‘Eighth Grade’ feels difficult, and that’s perfect

“Eighth Grade” – Kids can be kids in elementary school, and teens can be teens in high school, but what about middle school?  Well, unfortunate 11, 12 and 13 years-olds trudge, through that hellish purgatory between preteen innocence and young adulthood, otherwise known as middle school.

With social pressures, hormonal changes and anxiety at their peaks, these kids attempt to cope with their current, dire 8 a.m. to 3 p.m. existences that feel similar to a never-ending slog through mud pit, 18 inches deep.  Every step is a struggle, and to cap the misery, every kid – at some level, and yes, even the popular ones – are wrapped in insecurity about their actions and changing appearances.  Ask random adults about their eighth grade experiences, and they may appear to shiver in horror or shake their heads as a way to dismiss the question and memories of that confusing time.

Twenty-eight year-old comedian Bo Burnham decided to write and direct a movie about the Internet, which of course is a magical and equally confusing tool, but when he was looking for a lead protagonist, he settled on an eighth grader.

In a recent interview with the Phoenix Film Festival, Burnham said, “I think eighth graders are the only ones being themselves on the Internet.”

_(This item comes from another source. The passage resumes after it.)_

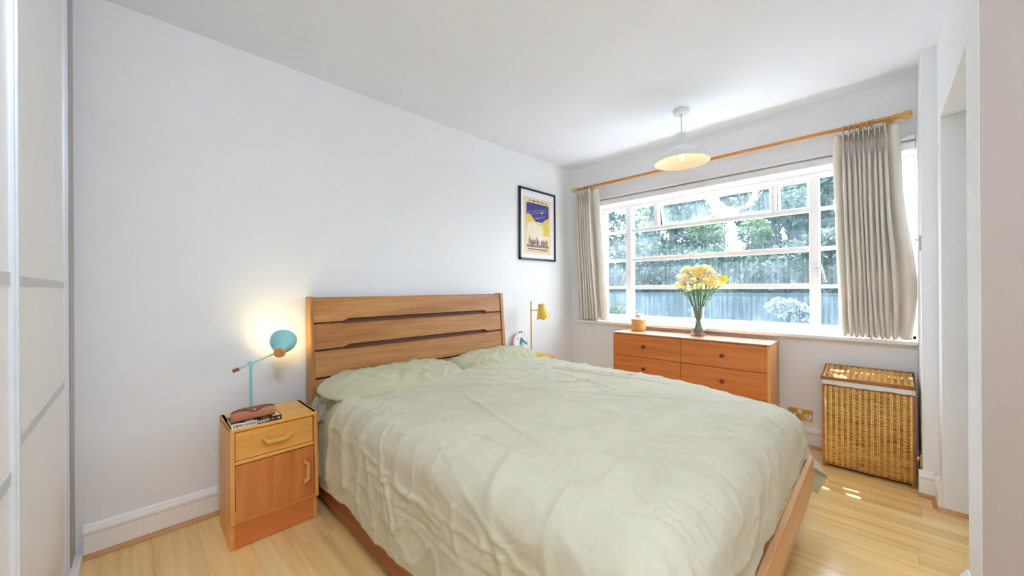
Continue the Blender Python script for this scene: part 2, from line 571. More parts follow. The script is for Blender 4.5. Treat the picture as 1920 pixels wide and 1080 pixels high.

He added that his main character will be a girl, because “boys talked about Minecraft and girls talked about their souls.  Eighth-grade boys’ stories are just a little more cloister or closed-off.”

Hence, Burnham’s ground-breaking new comedy stars Elsie Fisher who plays an eighth grader named Kayla.   It is the last week of eighth grade in “Somewhere, U.S.A.” (but actually filmed in White Plains, NY), and Kayla, a painfully shy and unsure-of-herself 13-year-old dreads that she was just voted “Most Quiet” at the end-of-the-year awards.  Unfortunately, that mantra is accurate, because she silently wanders the halls, silently sits in class and silently participants in band, where she plays the cymbals in the back of the orchestra.  The cymbals may engender noise, but she truly lets her inner self and voice speak through her “how to” videos – like “Being Yourself” and “Being Confident” – and posts them online.  Ironically, she wishes that she was more herself, more confident, and so on, but those are tomorrow’s challenges, because she has to just get through today, which occurs every day.

Burnham’s camera follows Kayla through school, a pool party, the mall, and her home life, but the director and actress do not follow and/or utter one false note.  Every moment feels equally authentic and unexpected.  While each event in her life takes an original turn, magically, the picture also feels so familiar, as former teens can look back with horror and PTSD to those “oh, I remember that”, previously-buried memories.

Accompanied by composer Anna Meredith’s industrial soundtrack, her electric beats follow Kayla and mimic the character’s feelings of loss, lust and desperation and perfectly compliment and heighten her otherwise benign journey.  It’s benign from a distance, but enormously complex and impossible at ground-level.

Luckily, her dad Matt (Josh Hamilton) offers a continuously shining beacon of support and love, but Kayla does not quite wish to acknowledge his compliments and attempts to form two-way communication.  She absolutely loves and cares about her father, but more pressing issues like making friends, finding a boyfriend and reaching her hopes and dreams fill her mind instead.

The Internet, including her phone and laptop act as the tools to help fill her mind, and the movie incorporates the noise that these modern-day conveniences/obsessions weave into the fabric of this girl’s and everyone else’s life.

Standing tall with “Sixteen Candles” (1984) and “Superbad” (2007), “Eighth Grade” includes oceans of current teen-angst humor, while also staying relevant to the time period in question, 2018.  Although it is difficult to compare this comedy to past teen films, Burnham’s movie is just as significant and important, because middle school is still as much a purgatory today as it was 11, 34, 50, and 80 years ago….and farther back than that.